While Cubans on the island celebrated a government announcement easing travel restrictions, some Cuban-Americans were skeptical the changes would have much impact on improving travel between the two adversarial nations.

While eliminating the need for a letter of invitation and an exit visa to travel abroad as well as the necessity for reentry permits for Cubans who live outside the island and want to visit, the Cuban government still retained the right to limit travel for a broad swath of Cubans.

“I don’t think it will make that much difference. It won’t change much for me or my family,’’ said Dr. Lisset Oropesa, who arrived in the United States in 2008 after studying in Belgium.

She was working in Brussels with the permission of the Cuban government when she was offered a scholarship to pursue a PhD. But she was told to return home first. Afraid that she might not not be allowed to return to her studies in Belgium, she stayed.

“Now I’m considered a traitor,’’ she said. “What I would like to see is for people like me to be allowed to go back to Cuba to visit.’’

According to a 30-page document published Tuesday in Cuba’s Gaceta Oficial outlining the changes in Cuba’s migration laws that will take effect Jan. 14, Cubans who want to leave or enter the country can do so with a Cuban passport. But there will still be restrictions.

For example, those who have been “declared undesirable or expelled’’ can’t go home nor will those considered hostile to the “political, economic and social principles of the Cuban state’’ be admitted.

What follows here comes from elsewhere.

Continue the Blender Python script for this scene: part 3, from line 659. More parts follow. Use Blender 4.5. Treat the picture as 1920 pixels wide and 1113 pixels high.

Cubans in certain categories such as top sports figures, those considered essential to preserving the workforce in key scientific and technical areas, and military and government officials won’t be able to obtain an “ordinary’’ passport and must request specialized passports from their supervisors. There is also a catch-all category that prohibits Cubans “for other reasons of public interest’’ from obtaining passports.

“We would note that the Cuban government has not lifted the measures it has in place to preserve what it calls the human capital created by the revolution. So the question is going to be whether those other requirements are going to continue to restrict the ability of the Cuban people to take advantage of this change,’’ said Victoria Nuland, a U.S. State Department spokeswoman, in a Tuesday briefing..

If the reform were real, it wouldn’t place restrictions on professionals, said Gerardo de la Paz, who was at an air conditioning repair shop in Hialeah on Tuesday when the new policy was announced. “It’s like laughing at the Cuban population. If they say the brains who studied can’t leave, then they’re only going to let the workers, those who don’t have an education and the delinquents leave.’’

South Florida Rep. Ileana Ros-Lehtinen, a Republican who chairs the House Committee on Foreign Affairs, said she isn’t impressed by the changes either.

“These so-called reforms are nothing more than Raúl Castro’s desperate attempts to fool the world into thinking that Cuba is changing, but anyone who knows anything about the communist 53-year old Castro dictatorship knows that Cuba will only be free when the Castro family and its lackeys are no longer on the scene,” Ros-Lehtinen said.